En relación con el episodio americano-iraní, el presidente Bolsonaro se limitó estos días a señalar que la suba de la cotización del petróleo provocada por ese intermezzo perjudica a su país. Los influyentes militares de Brasil han insistido en que el presidente no se pronuncie sobre la muerte de Soleimani y parecen hasta ahora haber conseguido ese objetivo.

Los estrategas militares mantienen una situación de alerta ante el hecho de que el mes próximo, Brasilia será escenario de una conferencia internacional sobre seguridad en Medio Oriente, una iniciativa de Washington tendiente a aislar políticamente a Irán, programada antes de la actual escalada. Una versión anterior de esa conferencia ocurrió un año atrás en Polonia. En las actuales circunstancias la reunión adquiere otra dimensión. Irán es un importante mercado para las exportaciones brasileñas de maíz, soja y carnes, que podrían ser afectadas por represalias contra aliados estadounidenses aunque, por cierto, Washington es un aliado muy significativo.

El canciller Felipe Solá había concretado diez días atrás un primer contacto prolongado con su colega brasileño, Fernando Fraga Araujo. Aquella conversación estuvo enderezada principalmente a retejer una relación que tenía varios hilos sueltos a raíz de cruces de declaraciones de los presidentes de ambos países. Ahora vendría bien charlar sobre coincidencias convenientes del bloque mercosuriano ante estos alarmantes acontecimientos.

El gobierno de Alberto Fernández tiene sus propios motivos para actuar con cautela y reflexión en estos momentos. Argentina va a necesitar ayuda de Washington para ordenar su difícil situación financiera y para que no se sumen obstáculos al deseado flujo de inversiones que el país necesitará para desarrollar sus ventajas comparativas.

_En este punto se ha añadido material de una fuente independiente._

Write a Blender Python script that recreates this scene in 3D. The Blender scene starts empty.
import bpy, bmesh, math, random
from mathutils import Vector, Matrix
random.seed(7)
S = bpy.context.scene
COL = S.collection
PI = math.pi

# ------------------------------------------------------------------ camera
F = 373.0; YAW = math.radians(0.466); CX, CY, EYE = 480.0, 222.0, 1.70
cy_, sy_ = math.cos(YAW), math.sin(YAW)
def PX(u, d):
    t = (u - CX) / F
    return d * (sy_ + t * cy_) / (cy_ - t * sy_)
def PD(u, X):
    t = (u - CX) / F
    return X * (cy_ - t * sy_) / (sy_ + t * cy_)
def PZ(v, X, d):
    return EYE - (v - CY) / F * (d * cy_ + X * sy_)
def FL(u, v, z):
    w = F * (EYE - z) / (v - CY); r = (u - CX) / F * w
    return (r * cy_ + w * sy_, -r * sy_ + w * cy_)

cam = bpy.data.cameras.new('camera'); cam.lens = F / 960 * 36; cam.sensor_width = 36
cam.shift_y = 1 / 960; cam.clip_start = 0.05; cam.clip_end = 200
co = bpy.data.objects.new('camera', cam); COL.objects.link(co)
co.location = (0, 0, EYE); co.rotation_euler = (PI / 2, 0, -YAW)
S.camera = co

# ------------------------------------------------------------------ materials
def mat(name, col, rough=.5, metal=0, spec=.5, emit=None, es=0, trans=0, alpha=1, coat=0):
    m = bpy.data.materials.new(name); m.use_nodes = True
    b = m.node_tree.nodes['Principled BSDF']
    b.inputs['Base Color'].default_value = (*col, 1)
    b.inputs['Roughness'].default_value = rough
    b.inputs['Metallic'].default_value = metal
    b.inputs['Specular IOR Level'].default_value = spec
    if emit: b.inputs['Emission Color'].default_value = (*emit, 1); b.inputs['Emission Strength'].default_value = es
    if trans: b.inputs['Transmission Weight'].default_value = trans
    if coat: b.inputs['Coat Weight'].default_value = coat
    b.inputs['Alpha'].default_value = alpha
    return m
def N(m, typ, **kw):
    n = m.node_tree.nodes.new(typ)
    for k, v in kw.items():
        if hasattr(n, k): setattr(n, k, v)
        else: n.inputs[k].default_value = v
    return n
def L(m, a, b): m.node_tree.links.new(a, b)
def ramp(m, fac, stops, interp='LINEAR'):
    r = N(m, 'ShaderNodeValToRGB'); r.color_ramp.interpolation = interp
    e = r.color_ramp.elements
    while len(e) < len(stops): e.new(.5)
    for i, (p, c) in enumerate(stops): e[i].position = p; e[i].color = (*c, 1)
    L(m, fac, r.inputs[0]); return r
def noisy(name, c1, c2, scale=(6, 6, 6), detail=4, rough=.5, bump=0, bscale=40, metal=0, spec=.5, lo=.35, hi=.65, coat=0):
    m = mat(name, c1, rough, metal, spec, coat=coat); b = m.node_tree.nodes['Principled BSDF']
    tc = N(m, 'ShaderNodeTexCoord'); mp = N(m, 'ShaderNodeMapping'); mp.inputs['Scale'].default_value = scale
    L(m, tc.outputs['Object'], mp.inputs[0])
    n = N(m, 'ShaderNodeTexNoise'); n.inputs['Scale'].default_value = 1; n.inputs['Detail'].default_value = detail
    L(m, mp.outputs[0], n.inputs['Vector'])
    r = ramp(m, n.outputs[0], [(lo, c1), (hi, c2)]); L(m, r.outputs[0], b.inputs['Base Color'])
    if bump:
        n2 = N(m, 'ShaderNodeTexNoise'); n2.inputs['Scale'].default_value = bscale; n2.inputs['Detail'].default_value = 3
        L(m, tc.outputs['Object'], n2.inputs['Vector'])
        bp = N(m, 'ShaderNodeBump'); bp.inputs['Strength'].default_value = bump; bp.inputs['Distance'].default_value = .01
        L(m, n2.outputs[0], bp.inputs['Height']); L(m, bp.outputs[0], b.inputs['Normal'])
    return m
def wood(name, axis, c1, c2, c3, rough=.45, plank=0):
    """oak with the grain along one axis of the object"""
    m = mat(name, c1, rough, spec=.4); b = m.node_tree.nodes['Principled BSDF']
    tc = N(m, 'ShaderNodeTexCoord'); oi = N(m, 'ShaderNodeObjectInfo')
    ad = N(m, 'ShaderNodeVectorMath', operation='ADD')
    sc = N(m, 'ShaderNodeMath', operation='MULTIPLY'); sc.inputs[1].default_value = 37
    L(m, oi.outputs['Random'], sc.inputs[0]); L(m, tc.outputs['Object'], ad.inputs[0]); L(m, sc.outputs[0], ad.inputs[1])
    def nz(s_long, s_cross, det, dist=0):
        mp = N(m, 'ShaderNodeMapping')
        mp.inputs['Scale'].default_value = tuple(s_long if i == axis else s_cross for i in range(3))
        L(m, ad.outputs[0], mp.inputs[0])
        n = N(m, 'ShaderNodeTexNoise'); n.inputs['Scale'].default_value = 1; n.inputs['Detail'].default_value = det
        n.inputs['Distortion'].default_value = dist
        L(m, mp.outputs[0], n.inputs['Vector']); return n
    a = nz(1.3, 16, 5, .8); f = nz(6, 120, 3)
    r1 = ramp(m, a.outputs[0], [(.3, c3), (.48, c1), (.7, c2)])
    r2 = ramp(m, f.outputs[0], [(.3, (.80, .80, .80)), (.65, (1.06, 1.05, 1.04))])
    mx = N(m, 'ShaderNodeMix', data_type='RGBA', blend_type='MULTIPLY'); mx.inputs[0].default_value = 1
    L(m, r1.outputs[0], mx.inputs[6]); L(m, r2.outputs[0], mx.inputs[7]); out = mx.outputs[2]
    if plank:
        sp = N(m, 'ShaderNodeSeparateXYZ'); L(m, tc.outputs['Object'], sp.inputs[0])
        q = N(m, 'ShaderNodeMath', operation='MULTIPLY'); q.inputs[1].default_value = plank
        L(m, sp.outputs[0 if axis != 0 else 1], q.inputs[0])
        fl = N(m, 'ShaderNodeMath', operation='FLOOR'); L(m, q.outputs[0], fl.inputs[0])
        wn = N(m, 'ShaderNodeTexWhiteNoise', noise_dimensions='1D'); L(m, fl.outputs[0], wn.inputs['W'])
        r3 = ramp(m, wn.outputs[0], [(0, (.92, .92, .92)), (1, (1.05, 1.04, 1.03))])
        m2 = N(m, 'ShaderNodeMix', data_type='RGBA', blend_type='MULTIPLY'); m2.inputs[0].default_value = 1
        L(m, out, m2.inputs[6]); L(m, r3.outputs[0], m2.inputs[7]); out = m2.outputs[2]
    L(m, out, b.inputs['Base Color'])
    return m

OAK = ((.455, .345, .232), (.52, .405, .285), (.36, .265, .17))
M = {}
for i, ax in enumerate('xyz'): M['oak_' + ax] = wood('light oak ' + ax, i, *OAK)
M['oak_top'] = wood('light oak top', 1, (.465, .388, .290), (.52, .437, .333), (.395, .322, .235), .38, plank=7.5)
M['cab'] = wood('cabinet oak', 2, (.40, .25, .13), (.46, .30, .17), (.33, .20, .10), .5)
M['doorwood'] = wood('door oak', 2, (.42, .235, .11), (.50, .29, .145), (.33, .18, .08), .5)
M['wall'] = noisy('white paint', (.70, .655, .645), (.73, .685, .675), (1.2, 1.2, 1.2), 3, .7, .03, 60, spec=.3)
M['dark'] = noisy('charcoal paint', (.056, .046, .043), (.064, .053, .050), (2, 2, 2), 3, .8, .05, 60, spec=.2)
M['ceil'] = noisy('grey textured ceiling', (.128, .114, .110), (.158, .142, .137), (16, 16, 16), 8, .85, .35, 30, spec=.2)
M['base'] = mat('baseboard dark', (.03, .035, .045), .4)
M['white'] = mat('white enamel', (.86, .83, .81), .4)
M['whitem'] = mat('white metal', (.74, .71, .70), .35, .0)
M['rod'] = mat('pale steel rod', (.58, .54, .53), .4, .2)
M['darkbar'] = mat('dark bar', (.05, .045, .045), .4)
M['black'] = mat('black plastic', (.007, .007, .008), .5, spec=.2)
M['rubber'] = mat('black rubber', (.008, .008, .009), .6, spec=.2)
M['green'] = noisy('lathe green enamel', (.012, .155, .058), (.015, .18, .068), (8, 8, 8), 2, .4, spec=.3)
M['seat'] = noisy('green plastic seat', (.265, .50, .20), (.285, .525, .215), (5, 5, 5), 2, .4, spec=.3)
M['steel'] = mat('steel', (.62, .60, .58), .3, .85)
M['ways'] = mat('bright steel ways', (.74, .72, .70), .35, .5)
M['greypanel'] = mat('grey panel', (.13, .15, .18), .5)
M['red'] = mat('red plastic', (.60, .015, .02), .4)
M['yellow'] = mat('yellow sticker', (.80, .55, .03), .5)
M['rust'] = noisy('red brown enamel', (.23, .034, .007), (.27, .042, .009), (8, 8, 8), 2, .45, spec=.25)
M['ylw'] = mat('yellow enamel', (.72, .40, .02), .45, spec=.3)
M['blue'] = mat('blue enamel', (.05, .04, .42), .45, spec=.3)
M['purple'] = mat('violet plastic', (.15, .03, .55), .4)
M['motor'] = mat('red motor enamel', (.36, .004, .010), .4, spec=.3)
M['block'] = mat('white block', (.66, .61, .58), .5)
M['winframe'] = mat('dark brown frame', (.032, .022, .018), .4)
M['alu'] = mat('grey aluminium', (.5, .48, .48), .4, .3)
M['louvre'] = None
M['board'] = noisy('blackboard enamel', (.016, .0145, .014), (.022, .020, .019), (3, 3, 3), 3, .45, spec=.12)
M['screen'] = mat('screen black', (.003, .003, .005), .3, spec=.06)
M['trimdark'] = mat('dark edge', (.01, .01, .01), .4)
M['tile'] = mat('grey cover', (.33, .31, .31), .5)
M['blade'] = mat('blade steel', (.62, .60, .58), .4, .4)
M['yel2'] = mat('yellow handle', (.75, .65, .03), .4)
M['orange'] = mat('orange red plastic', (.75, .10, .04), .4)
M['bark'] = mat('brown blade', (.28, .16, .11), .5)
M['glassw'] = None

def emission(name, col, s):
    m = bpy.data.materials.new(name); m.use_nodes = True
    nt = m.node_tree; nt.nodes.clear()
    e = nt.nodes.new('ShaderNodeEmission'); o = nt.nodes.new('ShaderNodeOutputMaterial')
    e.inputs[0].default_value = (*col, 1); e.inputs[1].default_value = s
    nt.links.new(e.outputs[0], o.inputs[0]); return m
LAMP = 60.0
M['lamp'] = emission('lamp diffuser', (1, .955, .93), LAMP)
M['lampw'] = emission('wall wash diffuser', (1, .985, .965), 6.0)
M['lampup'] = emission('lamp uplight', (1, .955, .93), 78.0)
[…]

Un reciente artículo publicado por la agencia Bloomberg atribuyó a fuentes de la Casa Blanca lo que muchos observadores han interpretado como un mensaje para Fernández. La nota dice que, según el gobierno de Trump, el país “cruzó un límite” al autorizar la actividad política del boliviano Evo Morales en Argentina y al eludir mayores responsabilidades en la censura al régimen venezolano de Nicolás Maduro y que esas asignaturas podían costarle a la Argentina el no respaldo de Washington en sus gestiones financieras.

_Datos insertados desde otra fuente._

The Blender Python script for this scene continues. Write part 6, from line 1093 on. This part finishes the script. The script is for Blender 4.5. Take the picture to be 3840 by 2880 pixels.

Es posible que el artículo no refleje una postura “de” la Casa Blanca sino “de una fracción” de la Casa Blanca. Lo que, en todo caso, le presta cierta verosimilitud a cualquiera de ambas interpretaciones es un antecedente ocurrido el día de la asunción de Alberto Fernández: en esa ocasión Mauricio Claver-Carone, un asesor de Trump, no asistió a la ceremonia en protesta por la presencia en el Congreso del presidente cubano y de un alto funcionario del régimen de Maduro. Antes, en conversaciones en México, el propio Carone y otro enviado de Washington, habían enumerado ante Fernández (todavía no asumido) algunos puntos de especial interés para la Casa Blanca. La cuestión venezolana era uno. Otro, cobra importancia en la actualidad: se trata de la caracterización de Hezbollah como organización terrorista, un punto que fue discutido por la ministra de Seguridad nombrada por Fernández, Sabina Frederic, una antropóloga vinculada a las corrientes cristinistas. En el contexto del conflicto que se recalentó con la muerte del general Soleimani, el tema dista de ser menor.

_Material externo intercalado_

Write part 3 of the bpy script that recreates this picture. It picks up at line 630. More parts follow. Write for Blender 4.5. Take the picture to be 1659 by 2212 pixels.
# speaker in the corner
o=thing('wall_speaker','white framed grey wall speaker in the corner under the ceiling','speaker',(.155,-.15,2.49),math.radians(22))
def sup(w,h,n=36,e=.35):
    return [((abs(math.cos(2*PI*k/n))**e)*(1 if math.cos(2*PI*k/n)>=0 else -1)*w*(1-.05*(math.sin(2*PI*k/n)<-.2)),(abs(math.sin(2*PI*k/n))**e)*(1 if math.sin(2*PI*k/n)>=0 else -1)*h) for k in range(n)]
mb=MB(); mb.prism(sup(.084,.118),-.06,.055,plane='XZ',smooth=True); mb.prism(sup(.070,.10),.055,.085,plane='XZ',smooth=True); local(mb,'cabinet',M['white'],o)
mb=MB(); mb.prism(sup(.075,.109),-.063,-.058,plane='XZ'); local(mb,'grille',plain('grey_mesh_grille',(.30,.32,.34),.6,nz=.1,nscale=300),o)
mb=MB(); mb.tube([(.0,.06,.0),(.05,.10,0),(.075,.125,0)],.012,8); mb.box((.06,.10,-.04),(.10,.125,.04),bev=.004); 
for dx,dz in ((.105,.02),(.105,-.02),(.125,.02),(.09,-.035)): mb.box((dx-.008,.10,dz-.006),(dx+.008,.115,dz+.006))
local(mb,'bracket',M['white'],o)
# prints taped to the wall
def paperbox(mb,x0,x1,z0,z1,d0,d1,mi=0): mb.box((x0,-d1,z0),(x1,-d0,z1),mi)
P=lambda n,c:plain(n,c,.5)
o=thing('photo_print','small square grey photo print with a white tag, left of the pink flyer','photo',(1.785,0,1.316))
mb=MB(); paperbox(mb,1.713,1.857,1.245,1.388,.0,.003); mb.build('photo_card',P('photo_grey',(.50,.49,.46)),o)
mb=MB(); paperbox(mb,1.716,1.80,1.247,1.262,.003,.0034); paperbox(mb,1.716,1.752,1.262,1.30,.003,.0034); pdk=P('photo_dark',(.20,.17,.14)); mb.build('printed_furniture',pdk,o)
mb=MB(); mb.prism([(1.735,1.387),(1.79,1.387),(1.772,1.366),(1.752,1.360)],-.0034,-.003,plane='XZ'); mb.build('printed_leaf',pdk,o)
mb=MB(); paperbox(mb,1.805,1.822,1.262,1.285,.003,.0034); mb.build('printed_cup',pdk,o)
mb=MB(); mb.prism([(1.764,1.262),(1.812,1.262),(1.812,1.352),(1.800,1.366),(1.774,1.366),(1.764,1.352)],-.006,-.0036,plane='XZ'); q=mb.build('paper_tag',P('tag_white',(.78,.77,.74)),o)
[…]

El gobierno empieza a ser urgido por una situación que cruza los hechos locales y los mundiales en tiempo real. Hay sectores de la opinión pública y de la oposición que le requieren simultáneamente que reaccione con principismo moral censurando a Washington por actuar con belicismo irresponsable, pero que atienda a Trump cuando le reclama que rompa con Venezuela, todo ello sin olvidar el tema de los acreedores y el FMI. Cruel incertidumbre.

En verdad, el dilema sólo puede resolverse actuando con realismo. El propio Fernández, sin desconocer situaciones de injusticia, sabe que debe actuar reconociendo prioridades y relaciones de fuerza.

Los países, como Argentina, que tienen una escala no protagónica y fuerzas limitadas y no pueden imponer sus propios principios y reglas de juego, deben priorizar sus intereses, evitar conflictos estériles con potencias mayores o decisivas, reservar ese recurso para defender cuestiones fundamentales, elegir los caminos que le permitan cumplir a mediano y largo plazo sus objetivos y la integración de su sociedad.

Optar por ese camino a veces es incómodo, muchas veces no permite argumentos políticamente correctos, otras veces ocasiona conflictos o rupturas (recuérdese, por caso, la batalla del petróleo que encaró Arturo Frondizi en discusión con sus propios textos del pasado). Pero ese realismo está justificado por la ética de la responsabilidad.